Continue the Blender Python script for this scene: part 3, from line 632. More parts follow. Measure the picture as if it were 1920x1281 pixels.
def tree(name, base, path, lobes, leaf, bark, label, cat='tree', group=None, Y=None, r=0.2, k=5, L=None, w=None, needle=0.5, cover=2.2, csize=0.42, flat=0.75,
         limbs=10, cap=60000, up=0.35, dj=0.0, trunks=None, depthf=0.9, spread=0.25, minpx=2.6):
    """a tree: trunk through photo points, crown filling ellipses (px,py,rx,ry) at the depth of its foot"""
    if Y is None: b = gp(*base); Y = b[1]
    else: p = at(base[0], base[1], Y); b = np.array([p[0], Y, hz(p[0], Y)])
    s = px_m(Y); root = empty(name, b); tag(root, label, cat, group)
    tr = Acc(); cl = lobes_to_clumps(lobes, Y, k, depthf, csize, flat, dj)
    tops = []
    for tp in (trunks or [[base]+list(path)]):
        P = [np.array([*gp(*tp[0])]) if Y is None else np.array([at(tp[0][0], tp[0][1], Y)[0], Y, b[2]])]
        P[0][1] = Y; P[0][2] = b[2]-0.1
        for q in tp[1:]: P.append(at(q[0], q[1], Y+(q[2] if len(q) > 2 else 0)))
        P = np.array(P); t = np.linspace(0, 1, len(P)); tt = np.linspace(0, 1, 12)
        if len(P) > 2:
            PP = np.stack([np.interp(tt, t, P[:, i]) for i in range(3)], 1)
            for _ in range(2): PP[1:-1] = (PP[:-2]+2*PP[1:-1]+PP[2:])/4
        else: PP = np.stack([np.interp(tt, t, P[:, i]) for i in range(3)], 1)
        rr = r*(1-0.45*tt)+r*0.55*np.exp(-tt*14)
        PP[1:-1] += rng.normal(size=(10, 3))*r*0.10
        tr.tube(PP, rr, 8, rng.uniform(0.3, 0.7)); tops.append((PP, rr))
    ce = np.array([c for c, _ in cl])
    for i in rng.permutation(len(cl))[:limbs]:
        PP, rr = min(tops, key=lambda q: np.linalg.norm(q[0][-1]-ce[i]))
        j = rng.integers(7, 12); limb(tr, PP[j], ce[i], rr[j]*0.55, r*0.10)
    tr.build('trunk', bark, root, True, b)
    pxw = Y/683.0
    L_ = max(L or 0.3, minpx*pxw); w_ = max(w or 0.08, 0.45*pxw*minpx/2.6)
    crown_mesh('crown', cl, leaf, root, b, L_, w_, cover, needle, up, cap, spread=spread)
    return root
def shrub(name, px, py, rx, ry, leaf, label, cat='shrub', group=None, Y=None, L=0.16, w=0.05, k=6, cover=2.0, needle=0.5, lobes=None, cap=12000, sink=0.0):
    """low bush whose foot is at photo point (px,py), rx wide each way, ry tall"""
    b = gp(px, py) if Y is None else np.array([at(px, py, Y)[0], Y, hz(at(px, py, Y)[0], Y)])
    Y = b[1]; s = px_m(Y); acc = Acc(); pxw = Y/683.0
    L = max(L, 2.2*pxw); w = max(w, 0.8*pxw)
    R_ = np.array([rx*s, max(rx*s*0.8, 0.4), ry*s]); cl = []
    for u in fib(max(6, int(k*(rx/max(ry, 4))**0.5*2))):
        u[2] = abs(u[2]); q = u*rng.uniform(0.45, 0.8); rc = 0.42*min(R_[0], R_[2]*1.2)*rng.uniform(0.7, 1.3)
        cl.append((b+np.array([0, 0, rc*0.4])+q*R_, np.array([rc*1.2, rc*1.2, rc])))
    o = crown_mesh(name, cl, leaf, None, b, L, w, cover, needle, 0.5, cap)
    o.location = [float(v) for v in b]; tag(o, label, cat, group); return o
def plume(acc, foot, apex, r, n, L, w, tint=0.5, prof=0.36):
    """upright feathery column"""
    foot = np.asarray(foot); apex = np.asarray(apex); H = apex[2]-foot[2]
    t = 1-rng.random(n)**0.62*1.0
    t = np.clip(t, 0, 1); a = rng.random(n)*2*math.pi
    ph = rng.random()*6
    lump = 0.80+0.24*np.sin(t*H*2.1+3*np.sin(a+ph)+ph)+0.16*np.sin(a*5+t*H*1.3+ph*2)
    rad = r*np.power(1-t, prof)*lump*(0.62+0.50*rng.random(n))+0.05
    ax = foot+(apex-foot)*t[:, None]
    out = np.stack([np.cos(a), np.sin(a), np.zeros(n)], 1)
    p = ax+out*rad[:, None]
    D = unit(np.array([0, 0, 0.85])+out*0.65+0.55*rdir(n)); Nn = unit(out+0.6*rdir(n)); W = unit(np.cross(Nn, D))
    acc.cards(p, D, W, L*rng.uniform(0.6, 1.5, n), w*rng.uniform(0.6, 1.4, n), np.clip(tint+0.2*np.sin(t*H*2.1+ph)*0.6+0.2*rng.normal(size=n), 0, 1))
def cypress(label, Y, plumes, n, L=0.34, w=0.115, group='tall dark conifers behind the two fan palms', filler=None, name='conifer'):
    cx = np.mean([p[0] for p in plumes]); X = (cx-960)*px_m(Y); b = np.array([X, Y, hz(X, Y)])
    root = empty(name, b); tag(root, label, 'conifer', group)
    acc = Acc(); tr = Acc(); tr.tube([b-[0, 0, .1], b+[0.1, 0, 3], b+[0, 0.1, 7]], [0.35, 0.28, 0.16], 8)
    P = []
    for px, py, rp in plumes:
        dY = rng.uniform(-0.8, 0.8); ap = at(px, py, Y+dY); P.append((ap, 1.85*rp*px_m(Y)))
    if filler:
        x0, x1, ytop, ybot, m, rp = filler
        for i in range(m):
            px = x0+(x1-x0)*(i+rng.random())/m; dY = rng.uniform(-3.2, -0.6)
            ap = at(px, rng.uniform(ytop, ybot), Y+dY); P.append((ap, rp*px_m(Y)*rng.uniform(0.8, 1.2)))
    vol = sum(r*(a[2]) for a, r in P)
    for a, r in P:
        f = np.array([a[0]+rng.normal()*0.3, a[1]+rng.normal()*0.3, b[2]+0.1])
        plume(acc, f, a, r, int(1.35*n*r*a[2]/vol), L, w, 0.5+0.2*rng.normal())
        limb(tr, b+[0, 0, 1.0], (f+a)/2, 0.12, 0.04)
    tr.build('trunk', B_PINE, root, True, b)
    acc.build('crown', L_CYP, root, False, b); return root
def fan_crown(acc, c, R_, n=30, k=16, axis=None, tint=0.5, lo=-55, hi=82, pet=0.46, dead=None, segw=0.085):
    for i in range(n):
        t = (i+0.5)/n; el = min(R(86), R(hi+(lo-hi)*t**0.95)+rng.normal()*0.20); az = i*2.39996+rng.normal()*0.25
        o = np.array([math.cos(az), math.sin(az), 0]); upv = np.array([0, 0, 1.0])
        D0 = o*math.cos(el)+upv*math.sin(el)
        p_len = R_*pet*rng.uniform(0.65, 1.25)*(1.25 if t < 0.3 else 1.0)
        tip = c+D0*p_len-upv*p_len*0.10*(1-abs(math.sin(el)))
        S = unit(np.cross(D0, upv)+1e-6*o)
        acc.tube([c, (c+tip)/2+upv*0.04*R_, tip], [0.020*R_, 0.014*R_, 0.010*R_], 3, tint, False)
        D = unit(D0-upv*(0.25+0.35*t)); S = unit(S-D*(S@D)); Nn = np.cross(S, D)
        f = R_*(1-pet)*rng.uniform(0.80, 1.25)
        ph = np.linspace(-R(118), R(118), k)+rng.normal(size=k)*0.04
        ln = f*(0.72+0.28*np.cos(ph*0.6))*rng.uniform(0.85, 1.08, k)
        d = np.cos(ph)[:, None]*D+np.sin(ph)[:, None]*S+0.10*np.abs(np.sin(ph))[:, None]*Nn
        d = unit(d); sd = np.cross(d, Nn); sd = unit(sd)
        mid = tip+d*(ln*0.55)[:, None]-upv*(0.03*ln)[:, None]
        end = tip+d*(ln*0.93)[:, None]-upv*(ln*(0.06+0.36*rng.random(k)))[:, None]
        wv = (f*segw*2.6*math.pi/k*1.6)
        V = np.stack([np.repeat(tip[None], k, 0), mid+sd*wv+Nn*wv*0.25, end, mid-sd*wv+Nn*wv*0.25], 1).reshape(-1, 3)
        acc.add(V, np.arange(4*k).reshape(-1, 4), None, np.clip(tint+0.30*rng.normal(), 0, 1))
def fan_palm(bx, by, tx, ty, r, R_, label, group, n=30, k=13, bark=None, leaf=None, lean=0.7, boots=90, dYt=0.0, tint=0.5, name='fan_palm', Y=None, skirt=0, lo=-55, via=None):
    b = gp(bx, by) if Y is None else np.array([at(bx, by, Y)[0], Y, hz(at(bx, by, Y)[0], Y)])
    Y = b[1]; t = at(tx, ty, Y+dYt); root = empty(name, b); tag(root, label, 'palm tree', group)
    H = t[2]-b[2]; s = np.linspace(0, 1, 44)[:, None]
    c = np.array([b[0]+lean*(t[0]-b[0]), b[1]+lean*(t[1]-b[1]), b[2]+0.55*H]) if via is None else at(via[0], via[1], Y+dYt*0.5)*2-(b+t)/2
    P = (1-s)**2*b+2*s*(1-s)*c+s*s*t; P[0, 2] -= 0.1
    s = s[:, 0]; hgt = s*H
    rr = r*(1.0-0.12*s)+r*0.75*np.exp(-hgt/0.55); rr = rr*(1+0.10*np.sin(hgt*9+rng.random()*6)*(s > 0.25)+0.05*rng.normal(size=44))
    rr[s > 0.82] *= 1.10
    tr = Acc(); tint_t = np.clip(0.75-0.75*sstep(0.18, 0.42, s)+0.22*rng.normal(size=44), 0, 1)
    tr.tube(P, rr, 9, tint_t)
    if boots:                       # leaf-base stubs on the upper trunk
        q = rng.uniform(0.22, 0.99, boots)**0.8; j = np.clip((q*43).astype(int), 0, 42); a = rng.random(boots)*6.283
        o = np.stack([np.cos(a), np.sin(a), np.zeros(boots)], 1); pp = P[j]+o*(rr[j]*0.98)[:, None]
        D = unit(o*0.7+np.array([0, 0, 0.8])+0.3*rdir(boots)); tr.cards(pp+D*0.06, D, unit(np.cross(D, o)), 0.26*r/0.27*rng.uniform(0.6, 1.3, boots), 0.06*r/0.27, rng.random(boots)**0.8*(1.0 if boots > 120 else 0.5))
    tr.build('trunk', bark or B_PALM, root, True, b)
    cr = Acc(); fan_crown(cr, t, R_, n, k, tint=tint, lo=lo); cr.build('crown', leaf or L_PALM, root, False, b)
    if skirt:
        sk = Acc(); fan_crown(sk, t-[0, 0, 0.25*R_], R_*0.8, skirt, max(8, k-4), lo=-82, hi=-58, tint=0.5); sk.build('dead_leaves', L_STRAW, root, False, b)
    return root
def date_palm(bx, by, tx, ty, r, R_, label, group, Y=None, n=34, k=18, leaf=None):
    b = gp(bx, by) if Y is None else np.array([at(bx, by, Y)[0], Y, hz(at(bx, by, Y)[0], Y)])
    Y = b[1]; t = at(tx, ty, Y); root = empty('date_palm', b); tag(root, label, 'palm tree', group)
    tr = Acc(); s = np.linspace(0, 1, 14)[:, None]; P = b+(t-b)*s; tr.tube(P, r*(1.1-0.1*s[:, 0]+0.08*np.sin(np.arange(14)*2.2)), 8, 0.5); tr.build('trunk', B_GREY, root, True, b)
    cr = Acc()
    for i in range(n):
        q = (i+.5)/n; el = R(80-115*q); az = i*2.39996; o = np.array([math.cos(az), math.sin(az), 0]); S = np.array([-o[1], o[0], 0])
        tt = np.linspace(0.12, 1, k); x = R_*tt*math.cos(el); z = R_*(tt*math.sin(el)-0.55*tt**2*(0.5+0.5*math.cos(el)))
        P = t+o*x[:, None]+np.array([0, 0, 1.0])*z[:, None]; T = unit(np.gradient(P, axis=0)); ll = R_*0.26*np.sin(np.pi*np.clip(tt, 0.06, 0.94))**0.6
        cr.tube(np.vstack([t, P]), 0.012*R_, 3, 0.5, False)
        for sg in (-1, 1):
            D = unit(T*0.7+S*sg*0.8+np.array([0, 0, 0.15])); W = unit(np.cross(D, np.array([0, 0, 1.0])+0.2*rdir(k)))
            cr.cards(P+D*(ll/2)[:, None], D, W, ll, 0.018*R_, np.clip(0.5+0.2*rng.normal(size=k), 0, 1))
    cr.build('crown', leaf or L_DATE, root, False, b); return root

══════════

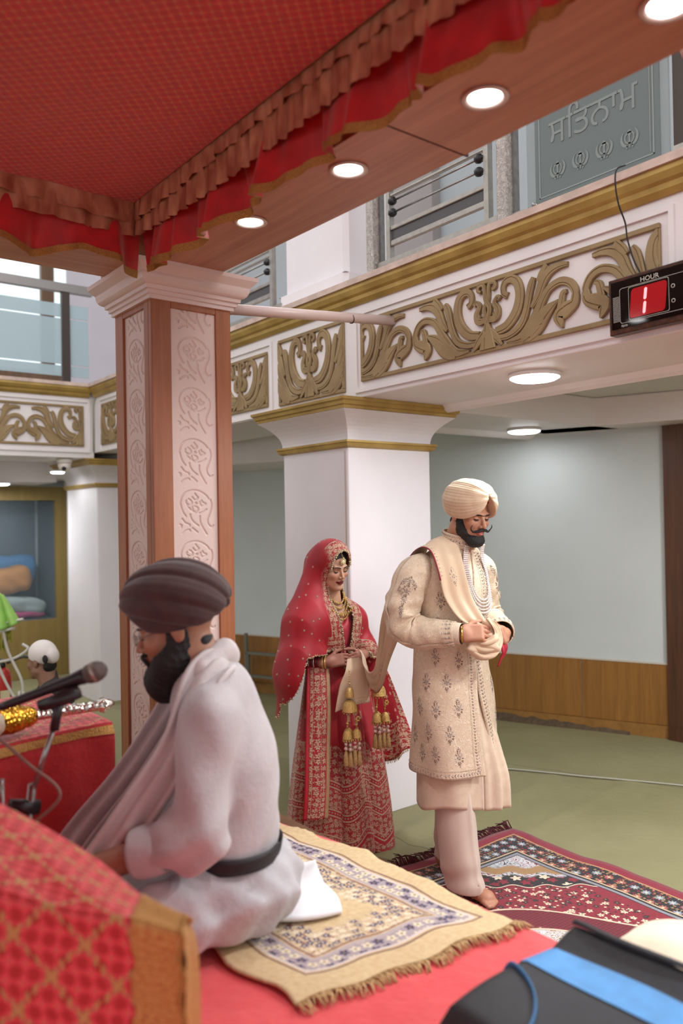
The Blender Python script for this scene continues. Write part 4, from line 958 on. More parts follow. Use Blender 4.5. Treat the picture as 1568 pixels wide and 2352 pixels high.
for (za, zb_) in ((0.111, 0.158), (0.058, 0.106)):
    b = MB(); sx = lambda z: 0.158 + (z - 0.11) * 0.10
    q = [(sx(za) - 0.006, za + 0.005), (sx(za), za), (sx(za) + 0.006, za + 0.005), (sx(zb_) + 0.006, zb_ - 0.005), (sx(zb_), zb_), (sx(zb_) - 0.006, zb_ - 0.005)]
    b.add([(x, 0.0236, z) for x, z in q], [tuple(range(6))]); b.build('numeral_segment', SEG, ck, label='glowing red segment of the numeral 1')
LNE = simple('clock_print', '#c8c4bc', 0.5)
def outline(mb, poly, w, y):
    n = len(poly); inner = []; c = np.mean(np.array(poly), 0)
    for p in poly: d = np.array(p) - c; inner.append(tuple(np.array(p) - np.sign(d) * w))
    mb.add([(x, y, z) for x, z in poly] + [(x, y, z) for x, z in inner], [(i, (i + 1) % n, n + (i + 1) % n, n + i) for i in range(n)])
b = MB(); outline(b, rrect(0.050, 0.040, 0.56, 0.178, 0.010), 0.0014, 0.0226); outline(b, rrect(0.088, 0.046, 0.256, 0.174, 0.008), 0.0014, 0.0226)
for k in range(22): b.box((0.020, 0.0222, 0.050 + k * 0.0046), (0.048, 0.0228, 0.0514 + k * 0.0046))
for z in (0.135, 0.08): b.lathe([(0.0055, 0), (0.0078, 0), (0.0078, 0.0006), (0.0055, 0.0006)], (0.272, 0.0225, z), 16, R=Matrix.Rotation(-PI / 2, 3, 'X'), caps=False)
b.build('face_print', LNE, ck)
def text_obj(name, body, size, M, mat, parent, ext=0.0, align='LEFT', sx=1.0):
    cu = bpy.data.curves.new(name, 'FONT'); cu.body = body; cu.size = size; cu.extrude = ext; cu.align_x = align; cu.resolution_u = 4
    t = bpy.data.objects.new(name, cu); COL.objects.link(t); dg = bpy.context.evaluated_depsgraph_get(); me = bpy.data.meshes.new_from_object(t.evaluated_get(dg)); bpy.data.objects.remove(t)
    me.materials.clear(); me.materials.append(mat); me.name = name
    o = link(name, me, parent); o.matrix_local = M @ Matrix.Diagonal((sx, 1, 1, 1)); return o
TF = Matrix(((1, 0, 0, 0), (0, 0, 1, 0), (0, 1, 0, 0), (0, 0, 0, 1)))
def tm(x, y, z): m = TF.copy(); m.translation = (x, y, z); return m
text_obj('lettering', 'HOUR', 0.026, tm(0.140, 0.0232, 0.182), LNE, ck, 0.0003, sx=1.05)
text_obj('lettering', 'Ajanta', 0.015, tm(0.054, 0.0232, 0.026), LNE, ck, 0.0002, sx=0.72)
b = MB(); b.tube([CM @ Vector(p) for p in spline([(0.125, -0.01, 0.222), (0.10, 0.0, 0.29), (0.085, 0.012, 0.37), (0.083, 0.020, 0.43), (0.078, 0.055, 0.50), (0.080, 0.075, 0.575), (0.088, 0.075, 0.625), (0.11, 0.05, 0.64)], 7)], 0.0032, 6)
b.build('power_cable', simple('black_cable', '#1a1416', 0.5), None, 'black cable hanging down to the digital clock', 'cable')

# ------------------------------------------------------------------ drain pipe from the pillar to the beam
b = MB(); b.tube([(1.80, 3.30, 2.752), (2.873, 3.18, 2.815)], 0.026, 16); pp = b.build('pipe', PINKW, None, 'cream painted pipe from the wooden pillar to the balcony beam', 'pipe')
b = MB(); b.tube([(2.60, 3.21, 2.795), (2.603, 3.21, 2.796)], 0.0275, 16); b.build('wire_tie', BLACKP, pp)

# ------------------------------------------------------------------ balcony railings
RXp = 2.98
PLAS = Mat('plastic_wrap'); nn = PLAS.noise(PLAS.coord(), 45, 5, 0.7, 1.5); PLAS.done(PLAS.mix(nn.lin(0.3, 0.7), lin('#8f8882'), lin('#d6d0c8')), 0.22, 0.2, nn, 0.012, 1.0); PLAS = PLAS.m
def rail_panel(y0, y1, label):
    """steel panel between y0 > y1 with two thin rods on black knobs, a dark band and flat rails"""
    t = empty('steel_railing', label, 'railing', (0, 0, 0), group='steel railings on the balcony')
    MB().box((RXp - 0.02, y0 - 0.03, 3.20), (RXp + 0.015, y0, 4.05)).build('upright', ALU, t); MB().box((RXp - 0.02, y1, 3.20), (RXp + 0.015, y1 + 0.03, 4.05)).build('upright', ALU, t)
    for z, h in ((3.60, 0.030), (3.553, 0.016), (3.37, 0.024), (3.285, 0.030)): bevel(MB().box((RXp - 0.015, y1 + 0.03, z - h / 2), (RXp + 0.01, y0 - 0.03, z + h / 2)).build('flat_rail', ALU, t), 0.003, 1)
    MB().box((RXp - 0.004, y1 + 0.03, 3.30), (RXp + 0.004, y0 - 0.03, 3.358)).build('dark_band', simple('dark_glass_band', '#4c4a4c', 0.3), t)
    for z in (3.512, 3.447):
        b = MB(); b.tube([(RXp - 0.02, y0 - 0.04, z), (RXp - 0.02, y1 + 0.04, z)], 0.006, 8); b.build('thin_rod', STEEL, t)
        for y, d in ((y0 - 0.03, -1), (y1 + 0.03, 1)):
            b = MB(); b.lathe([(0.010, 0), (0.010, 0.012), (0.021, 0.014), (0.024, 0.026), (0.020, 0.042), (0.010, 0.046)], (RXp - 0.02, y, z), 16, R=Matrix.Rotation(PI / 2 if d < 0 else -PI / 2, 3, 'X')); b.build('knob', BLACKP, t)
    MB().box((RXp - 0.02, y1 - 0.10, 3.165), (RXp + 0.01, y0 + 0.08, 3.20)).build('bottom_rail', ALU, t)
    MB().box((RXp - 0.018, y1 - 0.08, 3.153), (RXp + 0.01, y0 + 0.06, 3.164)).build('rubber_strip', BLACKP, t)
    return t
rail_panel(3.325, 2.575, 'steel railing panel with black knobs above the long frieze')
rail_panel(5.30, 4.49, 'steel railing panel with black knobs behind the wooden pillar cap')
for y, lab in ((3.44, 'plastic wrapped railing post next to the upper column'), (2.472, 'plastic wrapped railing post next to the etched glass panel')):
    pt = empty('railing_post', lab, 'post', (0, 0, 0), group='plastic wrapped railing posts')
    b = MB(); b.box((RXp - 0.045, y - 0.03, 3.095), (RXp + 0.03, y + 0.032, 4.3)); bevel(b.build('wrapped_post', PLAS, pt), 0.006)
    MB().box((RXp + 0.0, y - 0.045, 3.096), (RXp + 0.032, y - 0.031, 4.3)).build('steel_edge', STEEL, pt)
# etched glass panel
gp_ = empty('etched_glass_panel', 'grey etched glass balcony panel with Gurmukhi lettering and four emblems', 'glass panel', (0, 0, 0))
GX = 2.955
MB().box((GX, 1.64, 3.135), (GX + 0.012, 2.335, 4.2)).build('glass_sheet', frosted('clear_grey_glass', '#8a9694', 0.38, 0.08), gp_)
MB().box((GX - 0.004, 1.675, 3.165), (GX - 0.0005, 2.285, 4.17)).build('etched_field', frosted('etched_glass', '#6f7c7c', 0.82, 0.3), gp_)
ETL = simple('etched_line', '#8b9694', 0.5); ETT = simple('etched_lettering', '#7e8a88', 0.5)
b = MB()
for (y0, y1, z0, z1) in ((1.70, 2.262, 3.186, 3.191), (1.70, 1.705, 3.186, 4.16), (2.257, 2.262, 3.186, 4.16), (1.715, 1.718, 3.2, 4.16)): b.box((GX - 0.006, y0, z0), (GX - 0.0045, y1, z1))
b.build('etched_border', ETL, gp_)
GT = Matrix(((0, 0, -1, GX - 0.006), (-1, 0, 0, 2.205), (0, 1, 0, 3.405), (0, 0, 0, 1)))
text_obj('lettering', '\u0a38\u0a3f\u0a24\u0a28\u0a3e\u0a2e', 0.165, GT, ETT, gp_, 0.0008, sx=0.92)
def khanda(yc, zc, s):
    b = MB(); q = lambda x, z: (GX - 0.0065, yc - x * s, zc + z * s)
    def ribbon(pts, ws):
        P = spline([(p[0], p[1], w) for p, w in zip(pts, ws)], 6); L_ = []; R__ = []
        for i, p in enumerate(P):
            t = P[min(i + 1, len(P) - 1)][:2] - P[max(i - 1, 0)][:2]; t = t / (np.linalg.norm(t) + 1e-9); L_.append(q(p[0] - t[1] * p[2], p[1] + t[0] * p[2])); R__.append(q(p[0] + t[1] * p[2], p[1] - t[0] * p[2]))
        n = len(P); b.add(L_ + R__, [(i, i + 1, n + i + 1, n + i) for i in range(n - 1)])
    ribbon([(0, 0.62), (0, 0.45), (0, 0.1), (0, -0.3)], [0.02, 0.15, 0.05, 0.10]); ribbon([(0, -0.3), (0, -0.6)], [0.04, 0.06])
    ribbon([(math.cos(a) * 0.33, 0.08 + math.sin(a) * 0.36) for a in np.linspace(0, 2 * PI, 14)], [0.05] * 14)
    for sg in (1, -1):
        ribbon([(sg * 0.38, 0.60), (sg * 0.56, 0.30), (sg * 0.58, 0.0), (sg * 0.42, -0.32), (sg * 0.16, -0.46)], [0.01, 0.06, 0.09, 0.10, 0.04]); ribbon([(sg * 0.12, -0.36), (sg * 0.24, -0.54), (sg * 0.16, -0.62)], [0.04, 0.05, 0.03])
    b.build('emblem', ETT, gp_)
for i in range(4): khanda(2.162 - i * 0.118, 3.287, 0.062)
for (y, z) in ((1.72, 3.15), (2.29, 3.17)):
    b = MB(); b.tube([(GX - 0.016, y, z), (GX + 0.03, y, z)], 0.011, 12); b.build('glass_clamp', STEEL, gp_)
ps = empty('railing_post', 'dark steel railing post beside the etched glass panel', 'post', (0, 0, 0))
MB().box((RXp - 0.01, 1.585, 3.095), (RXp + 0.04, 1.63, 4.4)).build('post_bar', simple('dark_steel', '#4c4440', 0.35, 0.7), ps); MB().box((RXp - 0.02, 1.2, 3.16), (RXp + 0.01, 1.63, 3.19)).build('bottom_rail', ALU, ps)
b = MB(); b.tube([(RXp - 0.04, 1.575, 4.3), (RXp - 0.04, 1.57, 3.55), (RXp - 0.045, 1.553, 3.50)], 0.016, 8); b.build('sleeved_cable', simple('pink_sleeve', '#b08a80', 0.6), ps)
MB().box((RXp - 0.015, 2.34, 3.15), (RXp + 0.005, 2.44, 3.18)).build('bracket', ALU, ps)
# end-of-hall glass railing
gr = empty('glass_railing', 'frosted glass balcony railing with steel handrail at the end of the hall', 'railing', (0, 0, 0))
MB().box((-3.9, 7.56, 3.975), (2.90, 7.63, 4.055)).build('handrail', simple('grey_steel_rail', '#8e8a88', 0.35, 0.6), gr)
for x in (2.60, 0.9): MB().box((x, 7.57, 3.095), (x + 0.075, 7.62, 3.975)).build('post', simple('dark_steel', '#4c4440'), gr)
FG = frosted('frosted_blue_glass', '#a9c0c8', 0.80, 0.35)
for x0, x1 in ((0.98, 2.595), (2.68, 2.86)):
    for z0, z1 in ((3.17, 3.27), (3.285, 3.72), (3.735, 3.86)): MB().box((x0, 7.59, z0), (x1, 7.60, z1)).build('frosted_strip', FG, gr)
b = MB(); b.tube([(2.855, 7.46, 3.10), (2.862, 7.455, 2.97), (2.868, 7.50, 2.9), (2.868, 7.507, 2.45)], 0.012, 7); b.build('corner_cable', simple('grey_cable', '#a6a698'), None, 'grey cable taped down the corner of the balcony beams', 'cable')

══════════

EXERCISE GOAL:
Copy every line of the listing that contains the word "More".

REPLY:
Continue the Blender Python script for this scene: part 3, from line 632. More parts follow. Measure the picture as if it were 1920x1281 pixels.
The Blender Python script for this scene continues. Write part 4, from line 958 on. More parts follow. Use Blender 4.5. Treat the picture as 1568 pixels wide and 2352 pixels high.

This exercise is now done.